Well, in the end then, Nathanael enjoyed the fullest and richest and most complete blessing from his time with Jesus. Judas, he got nothing. What a stark contrast. Missed the point of everything. But on the other hand, there was Nathanael who got the point of everything. He knew it was heaven coming down on the Son of God, the King of Israel.
That's all we know about him. But that's really enough. There are two others in group two, Matthew and Thomas. Next time, which will be awhile because I'm going to get a little vacation here, next time we'll look briefly at Matthew because we already considered him in chapter 5 here in Luke and we'll look at one of everybody's favorites, Thomas. And I'll try to explode the myth of doubting Thomas. Don't go anywhere. I have something to say to you particularly.

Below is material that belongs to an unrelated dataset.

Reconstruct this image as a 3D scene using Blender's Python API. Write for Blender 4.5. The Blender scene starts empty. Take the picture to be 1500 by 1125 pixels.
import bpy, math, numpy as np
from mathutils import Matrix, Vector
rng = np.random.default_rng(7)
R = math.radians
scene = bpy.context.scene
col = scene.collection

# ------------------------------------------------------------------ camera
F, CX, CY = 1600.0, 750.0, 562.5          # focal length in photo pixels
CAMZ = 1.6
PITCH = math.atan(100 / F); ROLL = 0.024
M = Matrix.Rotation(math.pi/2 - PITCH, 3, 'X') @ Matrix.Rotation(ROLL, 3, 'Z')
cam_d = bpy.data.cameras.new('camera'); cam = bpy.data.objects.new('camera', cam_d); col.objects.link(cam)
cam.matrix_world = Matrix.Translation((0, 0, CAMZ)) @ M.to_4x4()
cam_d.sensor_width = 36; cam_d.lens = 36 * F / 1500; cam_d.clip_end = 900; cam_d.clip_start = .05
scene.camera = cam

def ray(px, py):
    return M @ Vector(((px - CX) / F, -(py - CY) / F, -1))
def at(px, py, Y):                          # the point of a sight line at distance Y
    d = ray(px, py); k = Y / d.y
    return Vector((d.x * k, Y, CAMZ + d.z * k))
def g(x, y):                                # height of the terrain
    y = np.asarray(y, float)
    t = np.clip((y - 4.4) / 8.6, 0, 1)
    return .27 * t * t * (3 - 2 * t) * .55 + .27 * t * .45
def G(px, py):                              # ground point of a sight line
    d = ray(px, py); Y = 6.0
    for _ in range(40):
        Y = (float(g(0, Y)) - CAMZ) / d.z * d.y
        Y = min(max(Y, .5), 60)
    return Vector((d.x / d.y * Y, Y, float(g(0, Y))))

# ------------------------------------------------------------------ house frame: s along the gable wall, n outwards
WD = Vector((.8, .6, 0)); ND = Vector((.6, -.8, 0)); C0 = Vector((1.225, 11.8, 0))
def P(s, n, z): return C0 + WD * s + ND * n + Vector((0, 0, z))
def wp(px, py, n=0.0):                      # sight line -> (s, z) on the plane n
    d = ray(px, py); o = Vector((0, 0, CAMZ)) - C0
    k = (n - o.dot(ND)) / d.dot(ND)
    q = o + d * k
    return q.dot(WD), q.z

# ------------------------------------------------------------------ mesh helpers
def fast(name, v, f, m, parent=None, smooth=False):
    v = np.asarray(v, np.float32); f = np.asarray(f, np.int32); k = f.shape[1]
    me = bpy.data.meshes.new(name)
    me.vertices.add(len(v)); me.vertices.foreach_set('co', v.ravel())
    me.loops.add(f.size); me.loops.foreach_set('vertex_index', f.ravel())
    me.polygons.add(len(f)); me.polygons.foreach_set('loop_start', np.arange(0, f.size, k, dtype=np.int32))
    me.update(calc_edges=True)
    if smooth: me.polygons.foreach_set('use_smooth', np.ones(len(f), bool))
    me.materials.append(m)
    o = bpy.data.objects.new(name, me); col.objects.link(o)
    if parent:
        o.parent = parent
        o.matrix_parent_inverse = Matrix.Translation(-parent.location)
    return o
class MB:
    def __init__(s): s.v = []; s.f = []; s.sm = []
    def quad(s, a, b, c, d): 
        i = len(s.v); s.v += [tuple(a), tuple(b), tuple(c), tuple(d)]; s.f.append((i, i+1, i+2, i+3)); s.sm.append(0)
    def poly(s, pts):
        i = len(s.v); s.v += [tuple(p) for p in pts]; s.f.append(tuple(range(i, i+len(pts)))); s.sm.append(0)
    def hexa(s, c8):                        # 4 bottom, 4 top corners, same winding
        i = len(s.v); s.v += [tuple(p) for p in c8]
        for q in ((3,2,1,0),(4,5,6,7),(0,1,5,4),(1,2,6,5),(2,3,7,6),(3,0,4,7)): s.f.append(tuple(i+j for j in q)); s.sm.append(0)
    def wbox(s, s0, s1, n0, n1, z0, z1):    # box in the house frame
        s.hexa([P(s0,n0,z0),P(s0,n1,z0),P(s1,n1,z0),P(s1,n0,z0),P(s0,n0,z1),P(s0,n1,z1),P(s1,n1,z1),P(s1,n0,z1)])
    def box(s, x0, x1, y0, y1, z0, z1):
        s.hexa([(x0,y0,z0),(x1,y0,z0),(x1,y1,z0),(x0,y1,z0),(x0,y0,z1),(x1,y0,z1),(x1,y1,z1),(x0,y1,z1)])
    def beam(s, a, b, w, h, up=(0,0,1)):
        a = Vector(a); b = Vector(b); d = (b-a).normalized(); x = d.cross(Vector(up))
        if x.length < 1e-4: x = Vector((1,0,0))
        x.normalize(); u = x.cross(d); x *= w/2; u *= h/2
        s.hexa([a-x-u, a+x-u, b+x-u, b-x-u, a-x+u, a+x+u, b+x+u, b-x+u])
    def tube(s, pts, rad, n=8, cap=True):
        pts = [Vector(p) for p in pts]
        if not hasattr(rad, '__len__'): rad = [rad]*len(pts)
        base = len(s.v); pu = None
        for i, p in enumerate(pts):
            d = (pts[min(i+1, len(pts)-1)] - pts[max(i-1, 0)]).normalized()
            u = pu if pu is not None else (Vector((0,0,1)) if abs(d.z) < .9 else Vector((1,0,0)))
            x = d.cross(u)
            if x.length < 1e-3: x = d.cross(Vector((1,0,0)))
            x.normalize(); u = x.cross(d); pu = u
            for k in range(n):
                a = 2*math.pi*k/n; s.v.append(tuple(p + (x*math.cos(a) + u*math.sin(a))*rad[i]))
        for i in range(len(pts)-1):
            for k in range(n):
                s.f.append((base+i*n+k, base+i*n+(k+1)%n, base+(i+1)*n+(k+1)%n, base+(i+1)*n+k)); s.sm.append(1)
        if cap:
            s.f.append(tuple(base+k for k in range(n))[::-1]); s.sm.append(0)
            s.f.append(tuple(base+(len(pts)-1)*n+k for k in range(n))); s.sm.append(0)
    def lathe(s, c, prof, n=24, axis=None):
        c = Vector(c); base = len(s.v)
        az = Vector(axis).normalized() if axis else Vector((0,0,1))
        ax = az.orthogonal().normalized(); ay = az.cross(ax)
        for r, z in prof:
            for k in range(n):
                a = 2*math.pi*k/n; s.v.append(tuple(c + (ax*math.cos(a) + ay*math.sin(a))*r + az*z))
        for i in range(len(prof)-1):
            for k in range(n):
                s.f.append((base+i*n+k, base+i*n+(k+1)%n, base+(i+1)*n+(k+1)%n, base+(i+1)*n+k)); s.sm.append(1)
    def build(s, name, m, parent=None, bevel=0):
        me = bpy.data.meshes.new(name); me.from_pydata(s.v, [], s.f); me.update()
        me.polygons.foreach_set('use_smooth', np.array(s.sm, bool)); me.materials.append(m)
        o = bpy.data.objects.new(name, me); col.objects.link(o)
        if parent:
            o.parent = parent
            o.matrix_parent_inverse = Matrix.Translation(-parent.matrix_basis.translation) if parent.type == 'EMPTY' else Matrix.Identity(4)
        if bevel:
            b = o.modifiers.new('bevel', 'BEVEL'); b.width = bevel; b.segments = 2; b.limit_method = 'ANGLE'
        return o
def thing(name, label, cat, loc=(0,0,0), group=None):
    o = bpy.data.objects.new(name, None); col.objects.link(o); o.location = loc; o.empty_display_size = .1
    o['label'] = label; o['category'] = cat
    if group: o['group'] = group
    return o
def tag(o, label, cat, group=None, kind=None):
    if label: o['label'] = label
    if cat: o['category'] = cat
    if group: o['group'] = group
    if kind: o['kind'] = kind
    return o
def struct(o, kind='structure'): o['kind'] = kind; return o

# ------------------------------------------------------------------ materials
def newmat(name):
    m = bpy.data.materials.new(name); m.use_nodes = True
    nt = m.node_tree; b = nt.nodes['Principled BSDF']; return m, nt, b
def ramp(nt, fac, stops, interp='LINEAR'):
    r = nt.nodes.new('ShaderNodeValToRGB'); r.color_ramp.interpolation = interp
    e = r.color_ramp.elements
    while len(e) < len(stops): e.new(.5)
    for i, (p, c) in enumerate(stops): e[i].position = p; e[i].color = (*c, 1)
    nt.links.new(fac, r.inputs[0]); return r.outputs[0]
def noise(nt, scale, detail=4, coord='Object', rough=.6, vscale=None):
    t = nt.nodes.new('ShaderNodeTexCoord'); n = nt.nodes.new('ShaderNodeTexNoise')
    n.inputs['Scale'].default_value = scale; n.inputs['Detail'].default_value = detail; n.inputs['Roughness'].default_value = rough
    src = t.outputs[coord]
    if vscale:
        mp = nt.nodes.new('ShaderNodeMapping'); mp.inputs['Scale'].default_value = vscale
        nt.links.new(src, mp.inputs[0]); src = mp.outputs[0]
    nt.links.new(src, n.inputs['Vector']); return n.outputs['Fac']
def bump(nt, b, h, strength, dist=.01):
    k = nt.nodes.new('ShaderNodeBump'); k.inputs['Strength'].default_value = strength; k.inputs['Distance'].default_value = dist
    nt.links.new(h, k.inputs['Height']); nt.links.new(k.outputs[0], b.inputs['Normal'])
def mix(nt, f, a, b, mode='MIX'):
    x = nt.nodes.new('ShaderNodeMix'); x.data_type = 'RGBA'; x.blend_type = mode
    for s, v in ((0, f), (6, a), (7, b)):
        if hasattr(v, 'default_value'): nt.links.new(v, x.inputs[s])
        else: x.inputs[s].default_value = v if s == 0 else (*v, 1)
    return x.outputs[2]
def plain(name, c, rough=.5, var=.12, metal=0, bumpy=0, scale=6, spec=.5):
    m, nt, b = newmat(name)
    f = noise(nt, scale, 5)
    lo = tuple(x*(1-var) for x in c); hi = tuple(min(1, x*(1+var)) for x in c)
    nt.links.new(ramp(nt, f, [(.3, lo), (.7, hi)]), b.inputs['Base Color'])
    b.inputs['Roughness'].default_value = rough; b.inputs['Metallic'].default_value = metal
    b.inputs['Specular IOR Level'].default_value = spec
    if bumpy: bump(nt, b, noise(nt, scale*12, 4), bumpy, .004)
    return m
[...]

You know, I'm thankful as I read a lot of material on the apostles, as I read about the people that God has used. As you know, I've been reading a lot of biographies and I'm consistently amazed at how God has always used weak people, how He can go into the gutter and into the horrible pits of the world and find the worst, the lowest, the most degraded and save them and then make them the means of somebody else's salvation. I'm sure we could all understand why Paul said, "I'm the chief of sinners, but Jesus died for me." The Savior can make an apostle out of a publican. He can make a woman of virtue out of a prostitute as He did in the case of Mary Magdalene. I mean, all through history God has been using flawed, sinful people. And we've seen it in these men.
But what about your own life? I'm sure in the congregation this morning as in the first hour, there are some man or some woman, some young person who feels that their life is broken and disreputable, and maybe even scandalous and that their heart is dirty and their mind is full of corruption. Maybe even you feel a little sort of self-conscious being here, if the truth were known. Well I want you to know, you're just the kind of person the Lord can use mightily because He is glorified when He picks up the lowly, the base, the common, the humble, and transforms them. As long as you can cry, "Lord, have mercy on me," that's all He asks, like the publican who beat his chest. And of that man, Jesus said, he went home justified.
If you are available, willing, the Lord can change you and use you to change the world. That's what He's been doing. And He's still doing it. One of the greatest preachers in America in the...after the turn of the century, was a man who was a drunken alcoholic who spent all his family's money on his booze. Didn't feed his family and eventually had a little baby girl who died. She died of malnutrition. He went in a drunken stupor to the funeral, and the story goes, and after the service was over, he stole the clothes off her dead body to exchange for a drink. That's when he stumbled into a mission, was converted, was used to bring many others to Christ.
I mean, that's just one among millions of stories of what God can do, and will do for those who are willing.
Father, we thank You for Nathanael. We thank You for those who believe from the start fully, who aren't skeptical and pessimistic and doubting and distrusting. We thank You for the fact that among this amazing array of personalities there is someone like all of us that You can use mightily and You receive the glory for what You accomplished through Nathanael. One thing, Lord, we regret. We don't have any record of how he died. Tradition doesn't tell us anything, Scripture doesn't tell us anything. In fact, we don't have any more information about his ministry. But we look forward to meeting him in heaven and asking him how it went and how it ended. But we do know that he was faithful to the end because he was faithful from the start. And everything from there built his faith stronger. We would love to be like him. Give us that kind of trust so that everything we see, everything we experience enlarges our faith and our worship in our Savior's name. Amen.